Westerville Parks and Recreation Department director Jody Stowers will retire at the end of January 2009 after 12 years overseeing the city's efforts to keep its citizens healthy and happy.

Westerville Parks and Recreation Department director Jody Stowers will retire at the end of January 2009 after 12 years overseeing the city's efforts to keep its citizens healthy and happy.

Stowers announced her plans last week.

City manager David Collinsworth said Stowers' hard work has made Westerville a better place.

"Jody is a wonderful visionary, and she worked tirelessly throughout her tenure to make Westerville a better place to live and work," Collinsworth said. "With our parks and recreation department, the benefits are endless, and that in large measure is due to Jody's leadership and the overall commitment to excellence of our parks and recreation staff."

Stowers' legacy will be marked by strategic planning within the department.
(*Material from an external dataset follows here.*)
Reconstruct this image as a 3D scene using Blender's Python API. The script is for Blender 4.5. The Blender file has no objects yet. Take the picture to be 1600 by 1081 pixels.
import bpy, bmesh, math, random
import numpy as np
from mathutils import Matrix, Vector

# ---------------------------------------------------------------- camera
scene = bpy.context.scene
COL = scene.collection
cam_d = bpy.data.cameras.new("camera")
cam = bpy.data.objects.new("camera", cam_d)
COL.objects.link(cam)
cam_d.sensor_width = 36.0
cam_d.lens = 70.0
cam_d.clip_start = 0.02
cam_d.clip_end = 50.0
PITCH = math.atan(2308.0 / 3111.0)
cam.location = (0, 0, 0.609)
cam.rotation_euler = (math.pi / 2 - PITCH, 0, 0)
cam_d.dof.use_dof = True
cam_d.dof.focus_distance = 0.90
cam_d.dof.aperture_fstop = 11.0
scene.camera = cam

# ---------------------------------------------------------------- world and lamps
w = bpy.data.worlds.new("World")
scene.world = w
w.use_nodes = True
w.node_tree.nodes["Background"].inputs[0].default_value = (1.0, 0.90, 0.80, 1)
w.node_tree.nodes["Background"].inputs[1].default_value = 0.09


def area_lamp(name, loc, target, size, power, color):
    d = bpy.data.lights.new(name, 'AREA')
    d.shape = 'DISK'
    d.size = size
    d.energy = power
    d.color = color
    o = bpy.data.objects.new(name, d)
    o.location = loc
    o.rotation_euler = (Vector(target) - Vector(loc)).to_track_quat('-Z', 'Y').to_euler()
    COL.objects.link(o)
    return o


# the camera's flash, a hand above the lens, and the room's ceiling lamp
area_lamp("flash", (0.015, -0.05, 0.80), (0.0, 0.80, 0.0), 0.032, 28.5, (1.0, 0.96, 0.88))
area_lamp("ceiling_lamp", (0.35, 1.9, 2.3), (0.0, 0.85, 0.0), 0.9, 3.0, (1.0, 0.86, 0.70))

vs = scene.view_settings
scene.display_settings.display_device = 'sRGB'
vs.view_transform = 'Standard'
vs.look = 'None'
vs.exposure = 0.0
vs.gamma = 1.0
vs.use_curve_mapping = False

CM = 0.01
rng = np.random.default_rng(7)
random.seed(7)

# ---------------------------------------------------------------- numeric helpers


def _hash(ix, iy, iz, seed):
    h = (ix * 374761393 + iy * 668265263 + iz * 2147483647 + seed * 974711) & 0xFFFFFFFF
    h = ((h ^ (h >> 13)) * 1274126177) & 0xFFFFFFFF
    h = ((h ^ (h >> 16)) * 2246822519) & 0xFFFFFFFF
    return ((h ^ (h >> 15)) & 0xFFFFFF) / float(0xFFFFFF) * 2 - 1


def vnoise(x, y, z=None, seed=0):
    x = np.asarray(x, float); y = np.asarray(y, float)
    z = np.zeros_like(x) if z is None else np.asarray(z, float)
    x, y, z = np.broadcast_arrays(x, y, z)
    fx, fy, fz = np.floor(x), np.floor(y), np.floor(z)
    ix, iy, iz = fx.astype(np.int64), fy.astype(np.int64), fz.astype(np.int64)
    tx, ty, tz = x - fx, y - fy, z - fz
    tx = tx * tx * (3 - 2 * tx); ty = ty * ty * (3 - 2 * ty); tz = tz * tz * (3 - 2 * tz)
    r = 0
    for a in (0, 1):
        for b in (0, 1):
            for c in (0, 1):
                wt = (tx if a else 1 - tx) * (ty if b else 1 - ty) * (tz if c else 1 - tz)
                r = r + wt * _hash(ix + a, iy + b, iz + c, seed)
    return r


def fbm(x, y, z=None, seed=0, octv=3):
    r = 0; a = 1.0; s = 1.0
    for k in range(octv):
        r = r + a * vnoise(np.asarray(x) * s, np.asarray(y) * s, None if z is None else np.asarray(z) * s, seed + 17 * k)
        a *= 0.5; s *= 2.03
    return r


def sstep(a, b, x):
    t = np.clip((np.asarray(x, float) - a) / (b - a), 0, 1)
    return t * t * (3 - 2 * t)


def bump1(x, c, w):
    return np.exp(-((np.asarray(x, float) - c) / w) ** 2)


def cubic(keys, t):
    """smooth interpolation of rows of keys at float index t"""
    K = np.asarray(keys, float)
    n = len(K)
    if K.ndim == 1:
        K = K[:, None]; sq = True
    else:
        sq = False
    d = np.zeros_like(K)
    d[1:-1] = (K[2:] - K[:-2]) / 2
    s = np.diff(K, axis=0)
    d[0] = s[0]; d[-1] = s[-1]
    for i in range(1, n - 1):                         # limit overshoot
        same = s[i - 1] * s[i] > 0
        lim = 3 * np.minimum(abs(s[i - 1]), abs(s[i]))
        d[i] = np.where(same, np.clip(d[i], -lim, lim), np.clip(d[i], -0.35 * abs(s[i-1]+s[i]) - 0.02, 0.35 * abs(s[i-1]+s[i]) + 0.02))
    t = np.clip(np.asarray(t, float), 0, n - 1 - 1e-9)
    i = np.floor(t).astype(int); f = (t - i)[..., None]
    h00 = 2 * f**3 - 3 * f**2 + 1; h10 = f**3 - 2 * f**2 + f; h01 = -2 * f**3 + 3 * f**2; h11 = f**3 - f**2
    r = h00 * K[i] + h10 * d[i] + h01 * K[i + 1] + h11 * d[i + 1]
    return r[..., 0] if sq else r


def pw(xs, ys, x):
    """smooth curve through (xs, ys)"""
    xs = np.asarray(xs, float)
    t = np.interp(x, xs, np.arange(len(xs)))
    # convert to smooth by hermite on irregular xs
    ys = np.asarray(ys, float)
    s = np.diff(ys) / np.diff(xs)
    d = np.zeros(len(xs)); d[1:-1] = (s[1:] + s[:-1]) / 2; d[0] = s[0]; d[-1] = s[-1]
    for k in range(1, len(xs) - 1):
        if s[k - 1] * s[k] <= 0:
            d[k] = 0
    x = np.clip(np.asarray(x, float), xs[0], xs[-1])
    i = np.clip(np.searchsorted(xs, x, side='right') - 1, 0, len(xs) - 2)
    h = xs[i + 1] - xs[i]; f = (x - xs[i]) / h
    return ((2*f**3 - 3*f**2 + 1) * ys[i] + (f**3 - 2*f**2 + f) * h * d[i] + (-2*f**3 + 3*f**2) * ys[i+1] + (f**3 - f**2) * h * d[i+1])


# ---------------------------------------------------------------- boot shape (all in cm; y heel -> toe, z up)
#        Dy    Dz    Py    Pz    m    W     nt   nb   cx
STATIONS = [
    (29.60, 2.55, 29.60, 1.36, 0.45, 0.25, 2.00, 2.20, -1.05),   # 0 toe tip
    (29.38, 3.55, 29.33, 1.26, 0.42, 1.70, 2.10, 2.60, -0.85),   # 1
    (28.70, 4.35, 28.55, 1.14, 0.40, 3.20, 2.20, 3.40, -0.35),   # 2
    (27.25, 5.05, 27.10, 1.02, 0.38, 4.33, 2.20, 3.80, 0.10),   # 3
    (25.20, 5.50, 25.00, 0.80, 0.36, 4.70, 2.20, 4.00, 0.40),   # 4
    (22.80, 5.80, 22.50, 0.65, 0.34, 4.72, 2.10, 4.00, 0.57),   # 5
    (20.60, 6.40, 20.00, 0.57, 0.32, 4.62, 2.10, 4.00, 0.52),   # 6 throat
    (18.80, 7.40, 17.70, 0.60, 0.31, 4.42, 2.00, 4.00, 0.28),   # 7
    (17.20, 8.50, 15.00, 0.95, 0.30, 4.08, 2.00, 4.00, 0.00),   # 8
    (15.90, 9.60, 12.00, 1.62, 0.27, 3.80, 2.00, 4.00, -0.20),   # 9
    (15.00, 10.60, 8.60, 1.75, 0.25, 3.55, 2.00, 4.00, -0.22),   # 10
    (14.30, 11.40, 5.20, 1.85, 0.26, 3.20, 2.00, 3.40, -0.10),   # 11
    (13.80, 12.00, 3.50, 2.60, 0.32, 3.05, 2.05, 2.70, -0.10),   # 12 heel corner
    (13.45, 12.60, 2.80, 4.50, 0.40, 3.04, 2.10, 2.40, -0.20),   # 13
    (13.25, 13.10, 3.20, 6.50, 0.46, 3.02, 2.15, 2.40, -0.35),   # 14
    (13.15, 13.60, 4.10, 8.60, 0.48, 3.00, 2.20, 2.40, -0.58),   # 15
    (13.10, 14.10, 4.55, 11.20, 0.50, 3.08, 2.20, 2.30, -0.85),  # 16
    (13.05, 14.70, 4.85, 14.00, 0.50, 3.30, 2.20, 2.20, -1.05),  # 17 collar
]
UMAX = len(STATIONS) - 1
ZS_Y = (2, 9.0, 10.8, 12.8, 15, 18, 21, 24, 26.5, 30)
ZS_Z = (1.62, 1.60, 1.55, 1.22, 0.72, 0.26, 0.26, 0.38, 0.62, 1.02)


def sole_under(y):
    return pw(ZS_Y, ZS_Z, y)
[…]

According to information provided by community affairs coordinator Scott McAfee, Stowers began her tenure at the head of the department by leading the PROS (Parks, Recreation, and Open Spaces) 2000 campaign, a comprehensive strategic plan to guide the city's parks and recreation services into the 21st century.
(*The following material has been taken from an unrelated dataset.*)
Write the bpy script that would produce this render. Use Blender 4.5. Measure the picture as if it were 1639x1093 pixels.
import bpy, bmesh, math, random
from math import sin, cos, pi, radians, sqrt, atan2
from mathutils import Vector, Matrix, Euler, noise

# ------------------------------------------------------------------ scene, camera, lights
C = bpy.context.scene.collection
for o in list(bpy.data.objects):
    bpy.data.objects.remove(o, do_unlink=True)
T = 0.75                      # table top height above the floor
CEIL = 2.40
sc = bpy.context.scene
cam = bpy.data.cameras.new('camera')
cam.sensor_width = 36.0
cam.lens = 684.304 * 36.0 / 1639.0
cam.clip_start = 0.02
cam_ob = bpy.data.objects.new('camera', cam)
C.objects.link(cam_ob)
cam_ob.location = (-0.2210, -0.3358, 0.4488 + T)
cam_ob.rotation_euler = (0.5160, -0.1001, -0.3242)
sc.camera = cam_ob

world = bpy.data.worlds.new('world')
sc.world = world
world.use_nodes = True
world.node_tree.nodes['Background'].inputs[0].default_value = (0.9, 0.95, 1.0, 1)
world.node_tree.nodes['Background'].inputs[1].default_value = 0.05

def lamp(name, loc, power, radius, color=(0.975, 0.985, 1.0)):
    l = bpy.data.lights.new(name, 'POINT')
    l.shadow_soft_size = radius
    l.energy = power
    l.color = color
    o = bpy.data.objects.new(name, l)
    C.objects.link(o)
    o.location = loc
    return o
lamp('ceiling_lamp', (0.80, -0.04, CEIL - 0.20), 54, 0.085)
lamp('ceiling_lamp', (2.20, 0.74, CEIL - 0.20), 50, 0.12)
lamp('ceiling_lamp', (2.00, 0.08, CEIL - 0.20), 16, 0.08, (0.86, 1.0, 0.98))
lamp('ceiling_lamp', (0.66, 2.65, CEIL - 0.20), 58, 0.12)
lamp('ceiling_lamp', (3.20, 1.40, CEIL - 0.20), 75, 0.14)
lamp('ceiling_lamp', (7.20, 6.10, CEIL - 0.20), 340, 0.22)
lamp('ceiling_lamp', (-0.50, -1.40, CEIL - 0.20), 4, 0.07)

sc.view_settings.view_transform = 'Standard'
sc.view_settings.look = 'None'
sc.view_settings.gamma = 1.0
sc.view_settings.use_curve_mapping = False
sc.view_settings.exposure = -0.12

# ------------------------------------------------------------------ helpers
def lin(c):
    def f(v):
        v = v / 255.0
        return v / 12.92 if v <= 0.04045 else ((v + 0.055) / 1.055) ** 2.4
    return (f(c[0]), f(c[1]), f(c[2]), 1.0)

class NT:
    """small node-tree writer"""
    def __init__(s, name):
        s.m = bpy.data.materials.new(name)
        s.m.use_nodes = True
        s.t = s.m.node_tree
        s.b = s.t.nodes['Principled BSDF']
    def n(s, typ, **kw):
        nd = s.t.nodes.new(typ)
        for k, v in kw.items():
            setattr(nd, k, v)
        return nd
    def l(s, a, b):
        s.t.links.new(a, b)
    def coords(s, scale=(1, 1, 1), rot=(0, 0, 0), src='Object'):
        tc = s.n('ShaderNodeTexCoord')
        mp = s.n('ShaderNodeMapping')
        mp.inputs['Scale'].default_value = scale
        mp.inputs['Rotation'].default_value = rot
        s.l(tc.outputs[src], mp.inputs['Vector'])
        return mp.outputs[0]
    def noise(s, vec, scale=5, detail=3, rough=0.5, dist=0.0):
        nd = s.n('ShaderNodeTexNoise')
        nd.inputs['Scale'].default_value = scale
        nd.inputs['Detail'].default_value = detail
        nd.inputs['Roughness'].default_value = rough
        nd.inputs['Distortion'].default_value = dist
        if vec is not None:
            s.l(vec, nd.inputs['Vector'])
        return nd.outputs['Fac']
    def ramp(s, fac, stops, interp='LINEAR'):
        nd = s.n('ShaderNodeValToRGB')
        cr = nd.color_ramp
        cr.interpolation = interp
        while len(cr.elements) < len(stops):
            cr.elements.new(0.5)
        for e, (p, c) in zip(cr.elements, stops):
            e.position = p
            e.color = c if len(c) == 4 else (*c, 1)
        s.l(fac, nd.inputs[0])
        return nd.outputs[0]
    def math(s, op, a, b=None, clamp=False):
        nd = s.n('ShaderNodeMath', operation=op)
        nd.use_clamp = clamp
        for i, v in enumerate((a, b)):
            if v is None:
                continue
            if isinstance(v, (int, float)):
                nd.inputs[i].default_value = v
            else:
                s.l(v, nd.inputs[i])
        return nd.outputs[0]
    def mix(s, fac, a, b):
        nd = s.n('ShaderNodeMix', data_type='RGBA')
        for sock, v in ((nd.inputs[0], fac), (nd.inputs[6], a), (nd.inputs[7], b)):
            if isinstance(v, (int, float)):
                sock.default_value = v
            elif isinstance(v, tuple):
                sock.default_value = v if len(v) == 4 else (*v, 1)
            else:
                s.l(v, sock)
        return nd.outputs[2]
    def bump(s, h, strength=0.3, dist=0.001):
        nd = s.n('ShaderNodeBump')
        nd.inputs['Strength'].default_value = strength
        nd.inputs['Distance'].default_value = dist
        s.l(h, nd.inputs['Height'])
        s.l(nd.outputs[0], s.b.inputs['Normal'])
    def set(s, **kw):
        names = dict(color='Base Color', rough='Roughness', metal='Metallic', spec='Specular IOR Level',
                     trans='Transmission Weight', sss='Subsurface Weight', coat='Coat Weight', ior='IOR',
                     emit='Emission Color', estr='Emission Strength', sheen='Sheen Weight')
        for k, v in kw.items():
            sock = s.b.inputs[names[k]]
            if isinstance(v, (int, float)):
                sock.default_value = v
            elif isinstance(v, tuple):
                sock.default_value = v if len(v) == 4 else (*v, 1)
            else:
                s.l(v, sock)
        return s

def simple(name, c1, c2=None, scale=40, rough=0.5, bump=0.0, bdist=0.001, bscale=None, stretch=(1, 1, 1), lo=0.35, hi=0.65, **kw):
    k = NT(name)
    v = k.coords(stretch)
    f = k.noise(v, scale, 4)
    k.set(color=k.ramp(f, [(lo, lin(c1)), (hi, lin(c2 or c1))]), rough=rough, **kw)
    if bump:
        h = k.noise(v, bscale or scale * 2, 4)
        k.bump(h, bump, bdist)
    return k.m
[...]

Through this program, Stowers built the framework which led to the passage of PROS 2000 in 1998, paving the way for the Westerville Community Center, the preservation of the historic Everal Barn and Heritage Park, the creation of the Westerville Sports Complex and soccer fields, development of the bikeway and leisure path system, the development of new parks throughout the city and the continued expansion of existing parks and new sports fields, McAfee said.

Stowers said she's enjoyed working for Westerville, but it's time to move on.

"After 30 years in public service, it is time to end a chapter in my life and turn the page to a new one," Stowers said. "It has been a privilege serving the citizens of Westerville and working together toward enhancing everyone's life through parks and recreation services.

"Westerville is a very special place, due largely in part to its citizens, who understand what it takes to make a city a community," she said.

According to McAfee, major improvements to the city's recreation facilities were accomplished in 2001 with the completion of the Westerville Community Center and the dedication of the Westerville Sports Complex on Cleveland Avenue and the dedication of the Rotary Amphitheater at Alum Creek Park.

That same year, Westerville was awarded a gold medal for excellence in parks and recreation management, labeling it the best department of its size in the country.